The Sensex after a soft opening, started losing strength. The index extended losses in late-noon trades and touched a low of 17,850.
The BSE benchmark finally ended with a loss of 1.5% at 17,879. Nifty shed 1.5% during the day to end at 5,374.
The political troubles of the ruling UPA government seemed to be far from over as the opposition demanded the resignation of Prime Minister Manmohan Singh following a wikileaks cable showing bribes had been given for votes during the Indo-US nuclear treaty.
The Congress, which is already burdened by corruption charges, however, denied all such allegations.
India's tax revenue for the financial year 2011 increased 26% over the corresponding year.
The government had revised the target of Rs 3,15,000 crore for indirect tax to Rs 3,36,000 crore.
A 25% jump in advance tax payments by companies in the fourth quarter showed a robust earning.
Meanwhile, global indices were in the positive zone. Japan seemed to finally recover from its shocking earthquake and nuclear troubles. The Nikkei gained 2.7% at 9,206. Taiwan Weighted and Seoul Composite added over 1% each in trades.
BSE mid and small-cap indices outperformed the benchmark and were down 0.4% and 0.7%, respectively.
All the sectoral indices were in red. BSE metal index erased early gains and slipped into red towards the close.
Index heavyweight, Tata Steel gained 0.3% at Rs 596 following a buzz of price hike. Nalco gained 3.3% to Rs 108 while NMDC jumped 3% to Rs 280. Welcorp and JSW Steel were up marginally in trades.

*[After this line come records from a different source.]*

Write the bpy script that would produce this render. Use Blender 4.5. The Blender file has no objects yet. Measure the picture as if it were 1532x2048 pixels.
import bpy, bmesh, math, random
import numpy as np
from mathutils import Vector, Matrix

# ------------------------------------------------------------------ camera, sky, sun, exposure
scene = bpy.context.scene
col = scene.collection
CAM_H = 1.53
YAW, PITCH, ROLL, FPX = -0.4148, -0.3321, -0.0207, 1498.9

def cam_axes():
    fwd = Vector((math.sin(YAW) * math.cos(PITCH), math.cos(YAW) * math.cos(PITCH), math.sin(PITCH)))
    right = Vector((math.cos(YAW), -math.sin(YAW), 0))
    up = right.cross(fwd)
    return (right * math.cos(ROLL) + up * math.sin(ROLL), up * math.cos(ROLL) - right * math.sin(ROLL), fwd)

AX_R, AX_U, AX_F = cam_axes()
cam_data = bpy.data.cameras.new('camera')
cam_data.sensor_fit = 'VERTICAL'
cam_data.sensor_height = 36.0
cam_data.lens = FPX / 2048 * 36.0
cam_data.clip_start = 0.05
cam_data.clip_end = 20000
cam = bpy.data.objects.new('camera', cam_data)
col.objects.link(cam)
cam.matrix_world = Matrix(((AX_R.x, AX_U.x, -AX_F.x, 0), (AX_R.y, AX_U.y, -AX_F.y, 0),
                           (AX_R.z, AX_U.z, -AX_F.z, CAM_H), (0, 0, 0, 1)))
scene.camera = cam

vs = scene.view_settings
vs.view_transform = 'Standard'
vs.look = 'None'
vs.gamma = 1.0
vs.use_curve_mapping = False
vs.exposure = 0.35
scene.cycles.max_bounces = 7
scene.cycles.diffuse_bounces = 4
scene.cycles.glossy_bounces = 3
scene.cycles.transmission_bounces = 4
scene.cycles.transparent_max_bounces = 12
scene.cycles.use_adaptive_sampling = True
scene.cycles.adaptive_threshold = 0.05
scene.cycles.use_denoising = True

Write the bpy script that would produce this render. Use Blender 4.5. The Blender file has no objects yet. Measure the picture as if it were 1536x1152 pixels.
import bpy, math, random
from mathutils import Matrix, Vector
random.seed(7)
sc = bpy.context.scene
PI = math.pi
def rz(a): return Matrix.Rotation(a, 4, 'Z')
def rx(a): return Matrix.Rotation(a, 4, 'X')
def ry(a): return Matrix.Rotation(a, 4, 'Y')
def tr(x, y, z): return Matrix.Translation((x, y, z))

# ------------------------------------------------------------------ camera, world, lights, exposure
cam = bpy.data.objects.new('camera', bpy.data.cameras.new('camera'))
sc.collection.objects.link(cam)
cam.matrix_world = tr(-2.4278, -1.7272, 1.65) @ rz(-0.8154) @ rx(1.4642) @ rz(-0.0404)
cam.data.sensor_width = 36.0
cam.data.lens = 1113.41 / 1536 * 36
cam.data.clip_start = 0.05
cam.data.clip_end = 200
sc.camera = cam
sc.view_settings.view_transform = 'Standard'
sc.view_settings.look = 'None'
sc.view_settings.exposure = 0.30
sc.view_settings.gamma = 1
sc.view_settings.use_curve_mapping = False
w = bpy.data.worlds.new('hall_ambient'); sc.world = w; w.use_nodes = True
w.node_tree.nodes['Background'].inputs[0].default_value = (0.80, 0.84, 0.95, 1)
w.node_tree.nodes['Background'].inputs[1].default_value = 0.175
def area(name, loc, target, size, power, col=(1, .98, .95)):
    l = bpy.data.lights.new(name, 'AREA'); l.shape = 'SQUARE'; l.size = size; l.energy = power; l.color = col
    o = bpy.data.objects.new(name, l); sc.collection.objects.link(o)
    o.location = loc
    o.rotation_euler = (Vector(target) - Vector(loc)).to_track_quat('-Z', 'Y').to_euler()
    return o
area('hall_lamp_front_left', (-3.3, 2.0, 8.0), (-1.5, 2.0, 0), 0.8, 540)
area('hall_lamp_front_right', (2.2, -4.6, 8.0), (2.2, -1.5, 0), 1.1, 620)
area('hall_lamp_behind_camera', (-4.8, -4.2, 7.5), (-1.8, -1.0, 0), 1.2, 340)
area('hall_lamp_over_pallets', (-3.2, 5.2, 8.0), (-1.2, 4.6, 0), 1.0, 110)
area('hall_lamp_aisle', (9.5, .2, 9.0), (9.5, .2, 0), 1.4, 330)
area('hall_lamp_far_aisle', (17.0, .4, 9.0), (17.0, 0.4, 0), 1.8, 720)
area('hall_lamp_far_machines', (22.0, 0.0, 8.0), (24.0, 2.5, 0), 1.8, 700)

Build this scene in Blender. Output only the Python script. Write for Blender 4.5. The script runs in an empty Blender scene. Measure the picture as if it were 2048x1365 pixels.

However, BSE oil & gas index shed 2.6%. IT stocks fell on fears that the Japanese earthquake may have a fallout on international deals and hit plans of inorganic growth.
Tech Mahindra, Financial Technologies, Oracle Financial Services and HCL Tech were down 1-4%
each.
All three IT heavyweights, TCS, Infosys and Wipro shed over 1% today.
Realty and bankex were down - a day after the RBI hiked repo and reverse repo rates by 25 basis points each.
"The policy rates are already higher than neutral rates, further tightening will hurt investment growth. Hence, any increase in rates may come at the expense of growth.
Nonetheless, given the inflationary pressures, RBI is likely to persist with its current anti-inflationary stance. We expect further rate hikes of 50bps in the current calender year", said Edelweiss Research.
Reliance was the biggest dragger in the Sensex, slipping on reports that the gas output at the KG gas basin may delcine in FY13.
The stock shed 3.7% to Rs 993. Reliance Infrastructure dropped 3.8% to Rs 627. Reliance Communications was down 2% at Rs 105.
Mahindra & Mahindra dropped 3.3% to Rs 633.
Other auto stocks were also in red. Hero Honda slipped 2.3% to Rs 1,474. Tata Motors dipped 2% to Rs 1,118.
Maruti Suzuki dipped in trades as Japanese worries continued to weigh.
HDFC, BHEL, Cipla, HDFC Bank, SBI and ONGC were among the losers.
Multiplex stocks slipped on news that they would cut down prices in absence of any big releases. Inox Leisure tumbled 3.2% to Rs 49. PVR slumped 6% to Rs 98. Cinemax crashed 7% to Rs 46.
Crude prices remained high as the crisis in Middle East continued. Brent crude was trading at $116.56. PSU OMCs slipped with crude oil gaining strength.
Aviation stocks also dropped on fears that ATF may mirror the rise in crude price. HPCL and BPCL shed 2% each while IOC dropped 1% in trades. Among aviation stocks, Spicejet tumbled 4% while Kingfisher and Jet Airways dropped 3% each.
The BSE market breadth weakened after showing strangth in opening trades. It ended with 1,048 stocks advancing and 1,801 stocks declining out of a total of 2,969 stocks traded on Friday.